SEC approves bitcoin ETFs (for real this time)
The news was not announced on the agency's X account, which was hacked a day before the announcement.
The Securities and Exchange Commission has approved the applications of 11 spot bitcoin ETFs in a highly anticipated decision that will make it much easier for people to dabble in cryptocurrency investing without directly buying and holding bitcoin. The approval comes one day after a hacker temporarily took over the SEC’s X account and posted a rogue tweet saying that bitcoin ETFs had been approved by the regulator.
The approval is a significant milestone for crypto investors, who for years have tried to win SEC approval for the investment funds that hold bitcoin. With the approval, 11 such funds will be listed on public stock exchanges.
United States financial regulators have long been wary of bitcoin and other cryptocurrencies and in a statement, SEC Chair Gary Gensler wasn’t exactly effusive about the merits of bitcoin. “Bitcoin is primarily a speculative, volatile asset that’s also used for illicit activity including ransomware, money laundering, sanction evasion, and terrorist financing,” he wrote.

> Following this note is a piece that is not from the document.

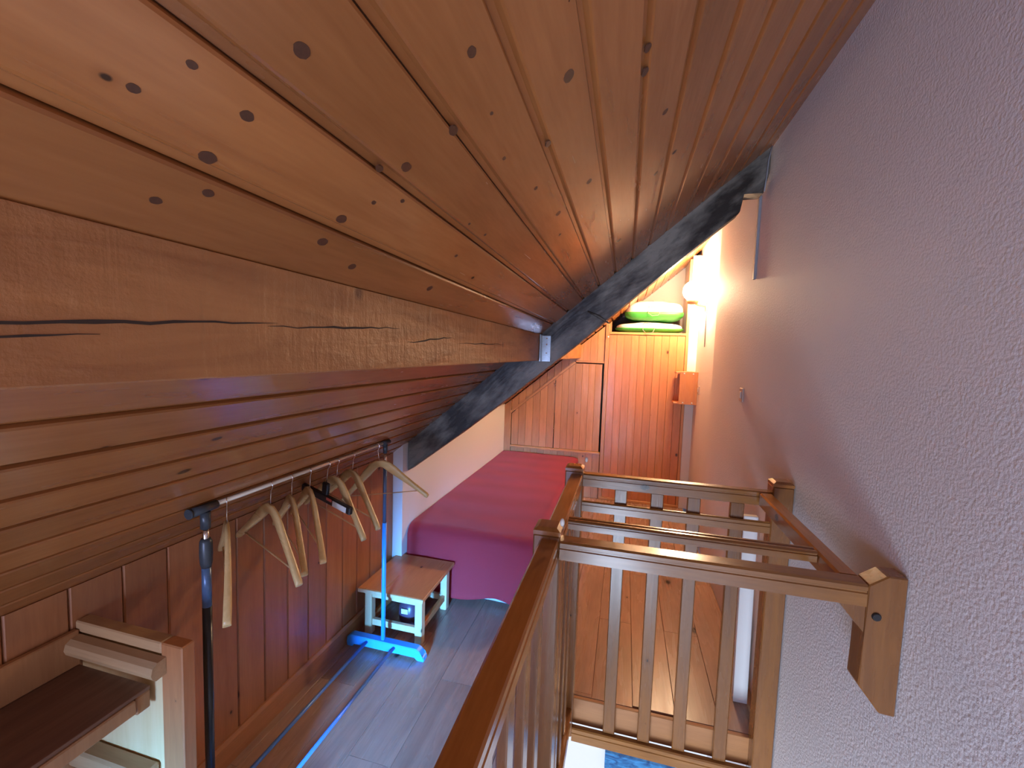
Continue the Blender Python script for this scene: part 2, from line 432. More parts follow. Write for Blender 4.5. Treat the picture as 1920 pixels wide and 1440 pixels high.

“While we approved the listing and trading of certain spot bitcoin ETP shares today, we did not approve or endorse bitcoin. Investors should remain cautious about the myriad risks associated with bitcoin and products whose value is tied to crypto.”

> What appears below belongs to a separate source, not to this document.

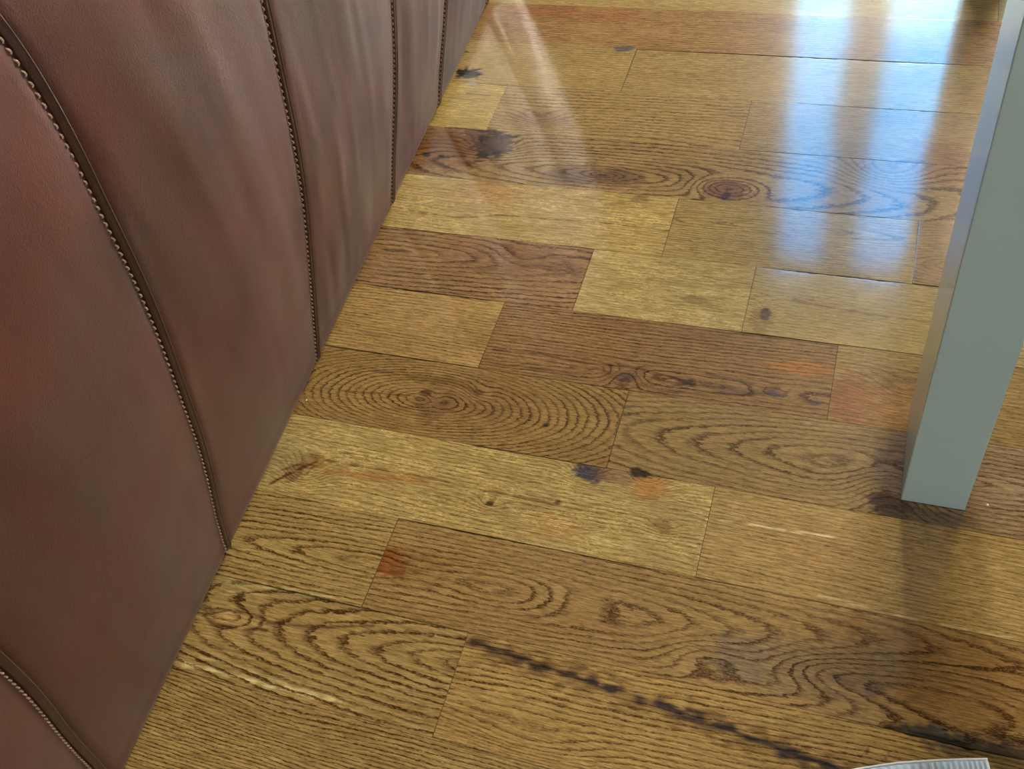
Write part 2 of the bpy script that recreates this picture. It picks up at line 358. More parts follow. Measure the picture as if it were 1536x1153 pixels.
STROKES=[
([(-0.7088, 1.1135), (-0.6593, 1.1076), (-0.6009, 1.1064), (-0.5378, 1.1215), (-0.4605, 1.1232), (-0.3754, 1.1277), (-0.2672, 1.124)], 0.0028, (84, 60, 26), 0.85),
([(-0.7512, 1.5418), (-0.7159, 1.5406)], 0.003, (60, 44, 24), 0.9),
([(-0.6959, 1.4191), (-0.6508, 1.4178)], 0.003, (70, 50, 24), 0.8),
([(-0.4621, 0.8515), (-0.3938, 0.8561), (-0.3244, 0.8503), (-0.2599, 0.856), (-0.203, 0.8476), (-0.1785, 0.8417)], 0.0035, (84, 52, 34), 0.8),
([(-0.4541, 0.8268), (-0.3956, 0.8289), (-0.3381, 0.8298), (-0.3088, 0.8447), (-0.2885, 0.8389)], 0.003, (84, 52, 34), 0.7),
([(-0.2807, 0.8262), (-0.2601, 0.8173), (-0.2395, 0.8269), (-0.178, 0.8395)], 0.003, (84, 52, 34), 0.8),
([(-0.2416, 0.8162), (-0.1211, 0.8365), (-0.0707, 0.8449)], 0.004, (90, 62, 52), 0.75),
([(-0.161, 0.8623), (-0.1161, 0.859), (-0.0715, 0.8504)], 0.004, (84, 62, 54), 0.7),
([(-0.6225, 0.7826), (-0.5711, 0.7846), (-0.5097, 0.7838), (-0.462, 0.7783)], 0.005, (96, 64, 26), 0.7),
([(-0.6473, 0.7412), (-0.5677, 0.7489), (-0.5315, 0.7605)], 0.003, (90, 60, 26), 0.7),
([(-0.6277, 0.6249), (-0.5588, 0.6259), (-0.4826, 0.6278), (-0.4253, 0.624), (-0.3439, 0.6238), (-0.2732, 0.6209)], 0.004, (98, 68, 26), 0.8),
([(-0.6207, 0.6089), (-0.5548, 0.616), (-0.4801, 0.6209)], 0.012, (156, 104, 56), 0.7),
([(-0.6901, 0.5741), (-0.6731, 0.5916), (-0.6555, 0.6083), (-0.6407, 0.6201)], 0.004, (86, 46, 20), 0.9),
([(-0.6857, 0.5966), (-0.6625, 0.6124), (-0.6426, 0.6131), (-0.6464, 0.5993)], 0.003, (90, 50, 20), 0.8),
([(-0.068, 1.0127), (-0.0134, 1.0066), (0.0482, 1.0033), (0.1163, 1.0014)], 0.005, (112, 86, 50), 0.7),
([(-0.1199, 0.6421), (-0.0803, 0.644), (-0.0258, 0.6456), (0.0422, 0.6485)], 0.0022, (226, 200, 150), 0.9),
([(-0.1203, 0.6439), (-0.0806, 0.6458)], 0.002, (80, 50, 28), 0.8),
([(0.0216, 0.5694), (0.0936, 0.5652), (0.1558, 0.5636), (0.2205, 0.5646)], 0.002, (214, 184, 128), 0.8),  # edge highlight painted as a pale line along the board
([(-0.6928, 0.3165), (-0.6334, 0.3181), (-0.5703, 0.3176), (-0.5272, 0.3192), (-0.4746, 0.3201)], 0.006, (206, 186, 130), 0.8),
([(-0.6672, 0.3296), (-0.6119, 0.3292), (-0.547, 0.3242)], 0.003, (190, 170, 120), 0.6),
([(-0.6803, 0.426), (-0.6263, 0.4326), (-0.5364, 0.4385)], 0.005, (186, 170, 116), 0.7),
([(-0.6751, 0.4159), (-0.6042, 0.4256), (-0.5103, 0.4409)], 0.003, (186, 170, 116), 0.5),
([(-0.3581, 0.4265), (-0.3062, 0.418), (-0.2705, 0.4135), (-0.2331, 0.4113), (-0.1974, 0.4098), (-0.146, 0.4046), (-0.1004, 0.3992), (-0.0286, 0.3915), (0.0181, 0.3841), (0.0583, 0.3799), (0.1098, 0.3716)], 0.03, (100, 70, 36), 0.65),
([(-0.3581, 0.4265), (-0.3321, 0.4226), (-0.3067, 0.4195), (-0.2705, 0.4135), (-0.2331, 0.4113), (-0.1974, 0.4098)], 0.008, (46, 34, 30), 0.95),
([(-0.1974, 0.4098), (-0.1463, 0.406), (-0.1007, 0.4006), (-0.0287, 0.3922), (0.0181, 0.3841), (0.0582, 0.3805), (0.1098, 0.3716)], 0.01, (48, 38, 42), 0.95),
([(0.1044, 0.4366), (0.1496, 0.4373), (0.1939, 0.436), (0.2345, 0.4361)], 0.005, (34, 26, 22), 0.9),
([(-0.1293, 0.8339), (-0.0526, 0.8372), (0.0004, 0.8342)], 0.003, (110, 78, 50), 0.5),
([(-0.024, 0.3977), (0.0028, 0.3923)], 0.002, (70, 50, 24), 0.7),
([(0.0801, 0.4155), (0.0884, 0.4105), (0.0876, 0.4047)], 0.003, (80, 52, 28), 0.8),
([(0.103, 0.4143), (0.1099, 0.409), (0.1059, 0.4032)], 0.003, (80, 52, 28), 0.8),
([(-0.6893, 0.3794), (-0.6706, 0.3711), (-0.6339, 0.3726), (-0.6008, 0.3804)], 0.0045, (84, 50, 22), 0.85),
([(-0.6893, 0.3794), (-0.6588, 0.3937), (-0.6269, 0.3957), (-0.6006, 0.3893), (-0.5451, 0.397), (-0.4733, 0.4157)], 0.0035, (84, 54, 24), 0.8),
([(0.0444, 1.3248), (0.0828, 1.3264)], 0.004, (60, 50, 60), 0.8),
([(0.0466, 0.4771), (0.0744, 0.4725), (0.0883, 0.4684)], 0.004, (90, 76, 80), 0.6),
]
GAPS=[
(7, -0.7045, -0.4736, 0.0018),
(7, -0.4736, -0.3684, 0.0008),
(2, -0.2197, 0.1081, 0.0018),
(2, -0.6298, -0.439, 0.001),
(3, -0.1339, 0.1264, 0.0014),
(6, -0.7036, -0.5545, 0.0012),
(6, -0.1274, 0.0776, 0.0014),
(8, -0.7118, -0.4754, 0.001),
(9, -0.4568, -0.2515, 0.001),
(10, -0.4979, -0.1598, 0.0016),
(12, -0.6924, -0.6553, 0.001),
(11, 0.1046, 0.2345, 0.0028),
(10, -0.6992, -0.59, 0.001),
(5, -0.1027, 0.0793, 0.001),
(4, -0.7198, -0.6202, 0.001),
(11, -0.4942, -0.3608, 0.0004),
]

W0 = 0.127
def edge_y(i): return 1.8315 - 0.127 * i

_rs = np.random.RandomState(7); _LAT = _rs.rand(256, 256)
def vnoise(x, y):
    xi = np.floor(x).astype(int); yi = np.floor(y).astype(int); fx = x - xi; fy = y - yi
    fx = fx * fx * (3 - 2 * fx); fy = fy * fy * (3 - 2 * fy)
    a = _LAT[xi % 256, yi % 256]; b = _LAT[(xi + 1) % 256, yi % 256]; c = _LAT[xi % 256, (yi + 1) % 256]; d = _LAT[(xi + 1) % 256, (yi + 1) % 256]
    return (a * (1 - fx) + b * fx) * (1 - fy) + (c * (1 - fx) + d * fx) * fy - 0.5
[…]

Gensler may have more reasons than usual to be circumspect. On Tuesday, one day before the SEC’s decision on bitcoin ETFs was due, the SEC’s official X account was hacked. The attackers posted a rogue tweet claiming the funds had been approved, causing a temporary spike in the price of bitcoin. The SEC has said it’s working with the FBI and Inspector General to investigate the matter.